Private James Fairgrieve

Private James Fairgrieve, 7th ( Service ) Battalion, Kings Own Scottish Borderers. He was killed in action in France, aged 46, on the 25th September 1915 on the first day of the Battle of Loos. He had been born in Selkirk in 1868 as James Hope and was the son of the late Margaret Hope and he is buried in Mazinherbe Communal Cemetery, France. He had a tailors business in Forest Road, Selkirk when he enlisted in 1914 and went to France with his Battalion in July 1915. ( At 46 years he was quite old for a volunteer ). He fell in the attack on the Lens Road Redoubts near Loos. Gas had been used for the first time by the British Army that day and some had blown back into the K.O.S.B. trenches unsettling the men.
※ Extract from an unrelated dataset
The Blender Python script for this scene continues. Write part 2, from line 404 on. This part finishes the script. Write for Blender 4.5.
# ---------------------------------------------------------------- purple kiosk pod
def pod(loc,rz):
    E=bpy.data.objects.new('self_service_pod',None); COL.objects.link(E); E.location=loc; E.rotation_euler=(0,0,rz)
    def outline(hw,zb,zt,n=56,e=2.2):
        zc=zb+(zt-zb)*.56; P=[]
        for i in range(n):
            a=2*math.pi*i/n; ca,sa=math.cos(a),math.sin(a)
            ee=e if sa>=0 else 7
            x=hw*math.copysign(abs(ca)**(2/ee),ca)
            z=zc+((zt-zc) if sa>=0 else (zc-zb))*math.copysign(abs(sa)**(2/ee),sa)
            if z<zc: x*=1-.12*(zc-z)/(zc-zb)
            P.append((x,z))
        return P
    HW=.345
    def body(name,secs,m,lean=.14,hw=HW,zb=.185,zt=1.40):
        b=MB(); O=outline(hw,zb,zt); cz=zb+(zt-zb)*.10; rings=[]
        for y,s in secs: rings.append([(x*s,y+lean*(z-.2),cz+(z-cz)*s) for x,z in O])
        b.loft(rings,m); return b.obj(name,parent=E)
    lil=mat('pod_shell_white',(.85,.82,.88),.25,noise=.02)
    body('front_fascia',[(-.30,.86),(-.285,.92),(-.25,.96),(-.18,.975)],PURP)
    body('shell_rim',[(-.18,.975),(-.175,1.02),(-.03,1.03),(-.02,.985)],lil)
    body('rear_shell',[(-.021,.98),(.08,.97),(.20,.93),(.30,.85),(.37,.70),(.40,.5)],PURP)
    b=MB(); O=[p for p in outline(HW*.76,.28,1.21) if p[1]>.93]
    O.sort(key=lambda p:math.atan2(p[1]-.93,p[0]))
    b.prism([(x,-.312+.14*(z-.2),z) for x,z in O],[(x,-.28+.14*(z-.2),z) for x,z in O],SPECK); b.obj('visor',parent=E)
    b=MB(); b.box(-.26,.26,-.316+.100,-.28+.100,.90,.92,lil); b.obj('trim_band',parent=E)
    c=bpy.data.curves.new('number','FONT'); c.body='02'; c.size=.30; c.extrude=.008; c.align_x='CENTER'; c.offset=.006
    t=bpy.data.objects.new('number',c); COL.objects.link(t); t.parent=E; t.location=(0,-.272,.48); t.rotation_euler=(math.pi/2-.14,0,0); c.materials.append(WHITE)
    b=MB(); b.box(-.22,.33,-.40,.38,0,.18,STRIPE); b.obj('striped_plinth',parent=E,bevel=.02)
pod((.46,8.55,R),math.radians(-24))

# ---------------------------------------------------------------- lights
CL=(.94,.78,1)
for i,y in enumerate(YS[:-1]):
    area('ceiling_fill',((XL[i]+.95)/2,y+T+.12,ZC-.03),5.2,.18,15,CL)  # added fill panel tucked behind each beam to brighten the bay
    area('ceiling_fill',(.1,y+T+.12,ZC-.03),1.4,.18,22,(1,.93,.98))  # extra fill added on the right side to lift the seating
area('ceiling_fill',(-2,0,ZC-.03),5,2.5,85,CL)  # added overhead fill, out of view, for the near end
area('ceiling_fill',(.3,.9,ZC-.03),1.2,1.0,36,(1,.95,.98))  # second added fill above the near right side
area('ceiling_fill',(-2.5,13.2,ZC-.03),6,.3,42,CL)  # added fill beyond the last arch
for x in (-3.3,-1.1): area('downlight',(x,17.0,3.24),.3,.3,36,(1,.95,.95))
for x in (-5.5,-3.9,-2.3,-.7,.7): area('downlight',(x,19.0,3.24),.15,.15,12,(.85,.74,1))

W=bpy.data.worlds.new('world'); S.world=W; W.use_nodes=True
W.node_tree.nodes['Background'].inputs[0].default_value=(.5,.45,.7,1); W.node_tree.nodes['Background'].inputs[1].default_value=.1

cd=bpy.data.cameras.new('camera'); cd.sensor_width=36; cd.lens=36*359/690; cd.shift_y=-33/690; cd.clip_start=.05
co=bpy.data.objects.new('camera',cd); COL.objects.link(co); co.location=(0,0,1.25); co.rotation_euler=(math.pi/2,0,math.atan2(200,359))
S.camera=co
Piper Laidlaw jumped up on the parapet amidst a storm of shot and shell and piped the men into the attack playing ” Blue Bonnets O’er the Border”. Greatly inspired the Borderers rallied and dashed across no man’s land to take their objective. Laidlaw was awarded the Victoria Cross for his astonishing heroism. Casualties , however, were very heavy with over 600 out of the 950 attackers. Laidlaw himself suffered two wounds. The photograph shows an actual assault during the Battle with the troops disappearing into a ghostly cloud of gas and smoke. The third photo shows Piper Laidlaw in later years at the cenotaph on Armistice Day. The artist’s illustration shows Laidlaw winning his V.C.